> _What you have to do_: Starting at the top of the records, output every line through the one that contains "q.build('lettering', M_text_w, bb, smooth=0)", keeping each exactly as it appears.

3D scene scripts:

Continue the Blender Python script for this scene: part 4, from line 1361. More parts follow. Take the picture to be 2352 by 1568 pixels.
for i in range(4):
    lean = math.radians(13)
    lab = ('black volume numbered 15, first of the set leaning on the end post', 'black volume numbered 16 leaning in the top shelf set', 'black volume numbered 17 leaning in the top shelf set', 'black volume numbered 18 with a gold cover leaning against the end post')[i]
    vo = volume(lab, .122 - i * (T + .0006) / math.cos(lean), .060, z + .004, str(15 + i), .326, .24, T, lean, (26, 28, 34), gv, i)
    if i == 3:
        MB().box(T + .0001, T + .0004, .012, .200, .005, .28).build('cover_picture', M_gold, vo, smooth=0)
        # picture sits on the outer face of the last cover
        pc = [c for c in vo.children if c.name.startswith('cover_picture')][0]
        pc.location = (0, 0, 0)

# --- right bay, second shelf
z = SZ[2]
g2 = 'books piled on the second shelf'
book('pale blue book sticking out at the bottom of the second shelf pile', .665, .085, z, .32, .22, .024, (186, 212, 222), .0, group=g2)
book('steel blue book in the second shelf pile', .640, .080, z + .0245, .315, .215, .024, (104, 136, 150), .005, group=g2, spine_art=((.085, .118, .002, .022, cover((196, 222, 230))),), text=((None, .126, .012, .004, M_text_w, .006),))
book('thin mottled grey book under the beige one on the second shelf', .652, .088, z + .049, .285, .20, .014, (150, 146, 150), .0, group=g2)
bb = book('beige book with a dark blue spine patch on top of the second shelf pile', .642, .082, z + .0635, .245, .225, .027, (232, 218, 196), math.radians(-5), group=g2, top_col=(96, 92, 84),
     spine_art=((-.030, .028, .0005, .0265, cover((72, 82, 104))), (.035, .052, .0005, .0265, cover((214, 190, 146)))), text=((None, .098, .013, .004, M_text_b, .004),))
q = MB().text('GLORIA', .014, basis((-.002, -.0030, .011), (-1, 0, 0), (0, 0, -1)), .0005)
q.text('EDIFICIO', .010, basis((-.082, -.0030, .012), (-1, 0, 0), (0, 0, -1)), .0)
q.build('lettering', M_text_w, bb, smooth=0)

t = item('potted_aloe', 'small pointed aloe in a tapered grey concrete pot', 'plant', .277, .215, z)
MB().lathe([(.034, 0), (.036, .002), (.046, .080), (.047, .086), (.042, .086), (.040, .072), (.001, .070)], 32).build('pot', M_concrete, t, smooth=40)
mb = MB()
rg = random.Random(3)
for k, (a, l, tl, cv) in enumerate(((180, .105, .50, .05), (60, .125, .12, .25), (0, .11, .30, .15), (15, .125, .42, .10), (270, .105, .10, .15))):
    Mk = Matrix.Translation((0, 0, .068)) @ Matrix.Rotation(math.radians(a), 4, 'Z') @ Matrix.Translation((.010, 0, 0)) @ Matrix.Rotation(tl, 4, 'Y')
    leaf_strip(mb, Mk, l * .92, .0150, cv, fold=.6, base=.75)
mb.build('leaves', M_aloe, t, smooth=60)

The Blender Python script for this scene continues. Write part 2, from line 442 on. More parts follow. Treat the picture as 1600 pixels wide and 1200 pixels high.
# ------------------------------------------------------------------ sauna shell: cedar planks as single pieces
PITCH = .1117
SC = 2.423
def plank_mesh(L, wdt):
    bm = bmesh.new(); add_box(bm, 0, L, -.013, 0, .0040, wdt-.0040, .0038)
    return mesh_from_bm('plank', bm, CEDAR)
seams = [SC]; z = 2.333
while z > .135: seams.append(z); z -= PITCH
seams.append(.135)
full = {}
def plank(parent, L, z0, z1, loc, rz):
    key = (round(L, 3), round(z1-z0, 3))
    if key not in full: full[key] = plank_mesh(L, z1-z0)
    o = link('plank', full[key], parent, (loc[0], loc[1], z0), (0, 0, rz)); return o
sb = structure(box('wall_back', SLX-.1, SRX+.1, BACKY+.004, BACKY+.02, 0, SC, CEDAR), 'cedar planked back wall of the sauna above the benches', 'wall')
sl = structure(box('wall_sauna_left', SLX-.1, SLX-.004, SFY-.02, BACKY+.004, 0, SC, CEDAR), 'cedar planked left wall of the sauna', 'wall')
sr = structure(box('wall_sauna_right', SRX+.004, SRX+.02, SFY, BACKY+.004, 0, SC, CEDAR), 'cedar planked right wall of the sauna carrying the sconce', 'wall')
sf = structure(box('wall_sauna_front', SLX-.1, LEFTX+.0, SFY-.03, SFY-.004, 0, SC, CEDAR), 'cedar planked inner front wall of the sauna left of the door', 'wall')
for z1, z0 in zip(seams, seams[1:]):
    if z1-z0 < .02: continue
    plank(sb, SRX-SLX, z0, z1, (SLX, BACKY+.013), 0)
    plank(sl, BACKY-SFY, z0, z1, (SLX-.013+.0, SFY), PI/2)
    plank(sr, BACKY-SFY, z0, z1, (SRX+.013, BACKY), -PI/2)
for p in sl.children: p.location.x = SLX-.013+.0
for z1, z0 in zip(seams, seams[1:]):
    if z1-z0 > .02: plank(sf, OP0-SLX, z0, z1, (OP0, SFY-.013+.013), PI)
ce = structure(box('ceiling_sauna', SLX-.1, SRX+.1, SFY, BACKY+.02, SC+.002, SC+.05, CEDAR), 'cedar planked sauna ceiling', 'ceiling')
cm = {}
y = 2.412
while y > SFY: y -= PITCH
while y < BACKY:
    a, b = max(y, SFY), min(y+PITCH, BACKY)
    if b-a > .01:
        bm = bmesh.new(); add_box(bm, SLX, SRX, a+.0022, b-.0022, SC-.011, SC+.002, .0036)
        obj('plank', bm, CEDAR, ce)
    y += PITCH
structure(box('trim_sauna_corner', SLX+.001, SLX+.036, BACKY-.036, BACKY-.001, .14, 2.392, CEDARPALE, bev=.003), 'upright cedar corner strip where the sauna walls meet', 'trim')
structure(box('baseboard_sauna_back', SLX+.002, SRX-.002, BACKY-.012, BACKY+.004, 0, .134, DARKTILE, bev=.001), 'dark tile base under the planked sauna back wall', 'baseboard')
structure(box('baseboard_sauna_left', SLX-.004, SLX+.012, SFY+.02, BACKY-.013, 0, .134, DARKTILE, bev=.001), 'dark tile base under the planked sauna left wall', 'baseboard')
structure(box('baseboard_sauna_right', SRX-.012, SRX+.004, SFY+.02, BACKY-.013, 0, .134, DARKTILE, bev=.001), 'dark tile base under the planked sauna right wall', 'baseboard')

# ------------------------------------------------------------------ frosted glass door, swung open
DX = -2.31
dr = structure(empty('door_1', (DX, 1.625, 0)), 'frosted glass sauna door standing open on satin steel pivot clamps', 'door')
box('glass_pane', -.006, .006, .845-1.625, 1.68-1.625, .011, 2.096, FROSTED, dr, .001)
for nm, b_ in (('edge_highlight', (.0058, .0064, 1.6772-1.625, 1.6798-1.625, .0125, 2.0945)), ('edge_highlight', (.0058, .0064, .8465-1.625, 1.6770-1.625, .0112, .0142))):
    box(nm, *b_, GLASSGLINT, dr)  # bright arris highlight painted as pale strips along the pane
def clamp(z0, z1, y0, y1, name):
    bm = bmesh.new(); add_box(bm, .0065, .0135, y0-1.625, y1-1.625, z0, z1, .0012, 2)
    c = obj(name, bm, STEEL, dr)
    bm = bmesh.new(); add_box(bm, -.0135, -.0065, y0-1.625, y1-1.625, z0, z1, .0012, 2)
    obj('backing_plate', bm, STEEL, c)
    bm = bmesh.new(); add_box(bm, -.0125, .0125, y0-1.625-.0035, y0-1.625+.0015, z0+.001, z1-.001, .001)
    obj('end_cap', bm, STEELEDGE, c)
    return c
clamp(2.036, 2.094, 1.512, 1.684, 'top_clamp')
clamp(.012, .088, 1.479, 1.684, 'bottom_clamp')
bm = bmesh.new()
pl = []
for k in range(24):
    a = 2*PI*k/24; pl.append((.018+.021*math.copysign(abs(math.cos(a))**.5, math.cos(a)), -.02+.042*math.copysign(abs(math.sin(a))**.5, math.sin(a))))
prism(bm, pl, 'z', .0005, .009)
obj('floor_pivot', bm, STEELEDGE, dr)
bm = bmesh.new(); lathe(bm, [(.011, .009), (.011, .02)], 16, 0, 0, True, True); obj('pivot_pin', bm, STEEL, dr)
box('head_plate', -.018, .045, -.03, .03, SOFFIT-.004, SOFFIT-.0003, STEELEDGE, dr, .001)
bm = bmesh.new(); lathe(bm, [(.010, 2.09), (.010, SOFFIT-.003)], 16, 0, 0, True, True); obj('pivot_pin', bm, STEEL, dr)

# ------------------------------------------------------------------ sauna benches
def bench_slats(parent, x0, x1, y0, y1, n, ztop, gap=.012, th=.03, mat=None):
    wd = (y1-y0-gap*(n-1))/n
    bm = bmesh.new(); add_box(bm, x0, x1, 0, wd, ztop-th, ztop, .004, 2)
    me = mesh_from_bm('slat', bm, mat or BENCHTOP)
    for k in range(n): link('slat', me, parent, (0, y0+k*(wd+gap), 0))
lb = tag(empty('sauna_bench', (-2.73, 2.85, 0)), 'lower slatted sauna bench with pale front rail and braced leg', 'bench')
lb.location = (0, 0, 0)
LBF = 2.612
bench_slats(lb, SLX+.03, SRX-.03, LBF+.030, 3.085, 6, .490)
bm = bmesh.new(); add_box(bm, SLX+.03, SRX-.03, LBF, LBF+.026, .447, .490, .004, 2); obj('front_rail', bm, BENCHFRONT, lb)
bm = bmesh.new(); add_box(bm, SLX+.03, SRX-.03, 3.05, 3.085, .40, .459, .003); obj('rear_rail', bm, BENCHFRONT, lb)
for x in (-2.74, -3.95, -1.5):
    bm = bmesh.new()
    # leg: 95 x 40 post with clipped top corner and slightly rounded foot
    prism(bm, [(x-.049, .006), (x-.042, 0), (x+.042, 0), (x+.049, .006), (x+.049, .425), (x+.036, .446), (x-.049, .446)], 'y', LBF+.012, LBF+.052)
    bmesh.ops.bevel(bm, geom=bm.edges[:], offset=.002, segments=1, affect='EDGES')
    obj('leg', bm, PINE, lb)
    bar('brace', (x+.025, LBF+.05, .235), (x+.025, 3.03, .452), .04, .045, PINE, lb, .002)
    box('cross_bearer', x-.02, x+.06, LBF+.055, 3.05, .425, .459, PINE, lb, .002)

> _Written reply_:
Continue the Blender Python script for this scene: part 4, from line 1361. More parts follow. Take the picture to be 2352 by 1568 pixels.
for i in range(4):
    lean = math.radians(13)
    lab = ('black volume numbered 15, first of the set leaning on the end post', 'black volume numbered 16 leaning in the top shelf set', 'black volume numbered 17 leaning in the top shelf set', 'black volume numbered 18 with a gold cover leaning against the end post')[i]
    vo = volume(lab, .122 - i * (T + .0006) / math.cos(lean), .060, z + .004, str(15 + i), .326, .24, T, lean, (26, 28, 34), gv, i)
    if i == 3:
        MB().box(T + .0001, T + .0004, .012, .200, .005, .28).build('cover_picture', M_gold, vo, smooth=0)
        # picture sits on the outer face of the last cover
        pc = [c for c in vo.children if c.name.startswith('cover_picture')][0]
        pc.location = (0, 0, 0)

# --- right bay, second shelf
z = SZ[2]
g2 = 'books piled on the second shelf'
book('pale blue book sticking out at the bottom of the second shelf pile', .665, .085, z, .32, .22, .024, (186, 212, 222), .0, group=g2)
book('steel blue book in the second shelf pile', .640, .080, z + .0245, .315, .215, .024, (104, 136, 150), .005, group=g2, spine_art=((.085, .118, .002, .022, cover((196, 222, 230))),), text=((None, .126, .012, .004, M_text_w, .006),))
book('thin mottled grey book under the beige one on the second shelf', .652, .088, z + .049, .285, .20, .014, (150, 146, 150), .0, group=g2)
bb = book('beige book with a dark blue spine patch on top of the second shelf pile', .642, .082, z + .0635, .245, .225, .027, (232, 218, 196), math.radians(-5), group=g2, top_col=(96, 92, 84),
     spine_art=((-.030, .028, .0005, .0265, cover((72, 82, 104))), (.035, .052, .0005, .0265, cover((214, 190, 146)))), text=((None, .098, .013, .004, M_text_b, .004),))
q = MB().text('GLORIA', .014, basis((-.002, -.0030, .011), (-1, 0, 0), (0, 0, -1)), .0005)
q.text('EDIFICIO', .010, basis((-.082, -.0030, .012), (-1, 0, 0), (0, 0, -1)), .0)
q.build('lettering', M_text_w, bb, smooth=0)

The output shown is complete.